'Projeto de mãe' ensina fotografia a jovens com síndrome de Down

DO TEXTO:
Alunos posam em estúdio; iniciativa é de fotógrafa, mãe de rapaz com síndrome de Down

STELA MASSON
COLABORAÇÃO PARA A FOLHA

Ao manejar câmeras e lentes em lugares públicos, o jovem com síndrome de Down Felipe Reis, 24, passou a chamar a atenção de pais de garotos com a mesma condição genética que se surpreendiam e queriam saber como ele havia aprendido o ofício.

"Basta ter alguém que os ensine", explicava a mãe, a fotógrafa Sandra Reis. "E você poderia ensinar para meu filho também?" A frase soava mais como um pedido do que como uma pergunta.

Fotógrafa de espetáculos de dança, Sandra se ausentava na maioria dos finais de semana para trabalhar, aumentando o isolamento imposto a Felipe. "Ele foi criado na 'utopia da inclusão': escola regular, academia de judô regular, mas nas festas não havia convites para 'diferentes' como ele", afirma.

Ela então decidiu ensiná-lo a fotografar, para que fosse com ela aos eventos. Em 2014, após as primeiras saídas da dupla, uma fila de interessados começou a se formar.

O estúdio em sua própria casa começou a ser usado para ensinar outros jovens com deficiência intelectual. Com sede no bairro de Santana, em São Paulo, o projeto foi batizado de "Galera do Click".

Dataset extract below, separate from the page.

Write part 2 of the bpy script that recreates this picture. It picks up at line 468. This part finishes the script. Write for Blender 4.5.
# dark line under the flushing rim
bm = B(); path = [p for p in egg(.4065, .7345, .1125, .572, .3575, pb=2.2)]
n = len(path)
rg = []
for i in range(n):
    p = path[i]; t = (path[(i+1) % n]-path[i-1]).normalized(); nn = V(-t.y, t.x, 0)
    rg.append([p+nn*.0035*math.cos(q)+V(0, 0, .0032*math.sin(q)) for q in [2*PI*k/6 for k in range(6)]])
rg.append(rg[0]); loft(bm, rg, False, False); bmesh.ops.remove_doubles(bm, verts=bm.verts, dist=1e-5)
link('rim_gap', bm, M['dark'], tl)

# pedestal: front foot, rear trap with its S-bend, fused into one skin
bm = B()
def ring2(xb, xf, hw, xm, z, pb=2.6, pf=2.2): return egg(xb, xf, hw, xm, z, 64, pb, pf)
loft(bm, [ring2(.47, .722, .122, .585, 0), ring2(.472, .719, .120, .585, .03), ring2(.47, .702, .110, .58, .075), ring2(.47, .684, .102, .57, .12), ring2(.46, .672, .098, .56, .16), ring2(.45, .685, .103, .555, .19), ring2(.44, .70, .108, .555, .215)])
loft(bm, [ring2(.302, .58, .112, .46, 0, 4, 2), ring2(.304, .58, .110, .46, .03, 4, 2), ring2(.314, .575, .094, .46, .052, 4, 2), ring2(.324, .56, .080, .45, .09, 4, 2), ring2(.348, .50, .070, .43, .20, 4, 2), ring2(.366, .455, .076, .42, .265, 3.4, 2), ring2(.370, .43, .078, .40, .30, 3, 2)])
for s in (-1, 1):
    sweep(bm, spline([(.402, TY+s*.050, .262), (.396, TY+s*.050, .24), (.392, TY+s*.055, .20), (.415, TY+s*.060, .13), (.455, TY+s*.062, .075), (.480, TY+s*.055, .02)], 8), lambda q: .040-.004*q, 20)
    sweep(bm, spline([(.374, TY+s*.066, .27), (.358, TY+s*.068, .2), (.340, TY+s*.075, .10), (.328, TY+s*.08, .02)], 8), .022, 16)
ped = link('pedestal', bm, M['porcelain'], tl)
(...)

Para ensinar técnicas de enquadramento, iluminação e foco, ela criou um calendário artístico no qual os alunos se revezam e atuam tanto como modelos para os colegas quanto como fotógrafos.

A publicação, chamada "O que é especial merece ser fotografado", foi lançada em 2014, com os 20 alunos integrantes da primeira turma.
O grupo cresceu e atualmente eles são 70, a maioria com Down –mas não todos eles.Sandra trabalha de forma voluntária no projeto. 

As famílias dos alunos, que podem, colaboram com R$ 30 ao mês, dinheiro usado em despesas de limpeza do estúdio e manutenção dos equipamentos fotográficos.

A conta, no entanto, não fecha. Sandra diz que precisa de mais espaço, banheiros e monitores para poder manter o projeto. "Cheguei num ponto que não dá mais para continuar improvisando".

A professora acaba de criar uma ONG para tentar captar recursos para manter o projeto em funcionamento. "Se não der resultado até o final do ano, vamos entregar o Calendário 2018 e encerrar."
Decidida a fazer o projeto vingar, ela promove ainda bazares e eventos beneficentes.

DESCOBERTA

Guilherme Augusto Bueno, 27, tem uma síndrome semelhante a de Prader-Willi, ligada à obesidade, memória curta e dificuldade de aprendizagem. Com uma rotina restrita à família até os 24 anos, sua vida começou a mudar quando, em 2015, sua mãe descobriu a Galera do Click.

"Além de mais responsável e organizado, ele se tornou o fotógrafo oficial das festas familiares. Trabalha super bem e faz questão de cobrar cachê", brinca Ana Maria. "Me sinto fotógrafo mesmo", rebate Guilherme.

Também em 2015, Tatiana Pena, 31, foi para a Galera levada pela mãe Sueli. O plano era fazer a filha se sentir mais "igual". "Gosto da forma como as pessoas me olham quando estou fotografando. Me sinto importante quando vou com a [equipe da] Galera clicar em museus, festas, eventos. São coisas novas sempre", diz Tatiana.

Paulão, 31, chegou há dois anos. "Ele já tira fotos incríveis", diz a mãe, Hedila Gióvedi. "Não se intimida, pede licença para as pessoas e já vai fotografando, filmando, e tem um olhar apurado para alguns detalhes que nem notamos".
Paulão tem sido contratado para fotografar festas de aniversário e tem planos bem focados: "Quero ganhar reais e dólares com a fotografia, casar com a Carol, minha namorada, e ter muitos filhos".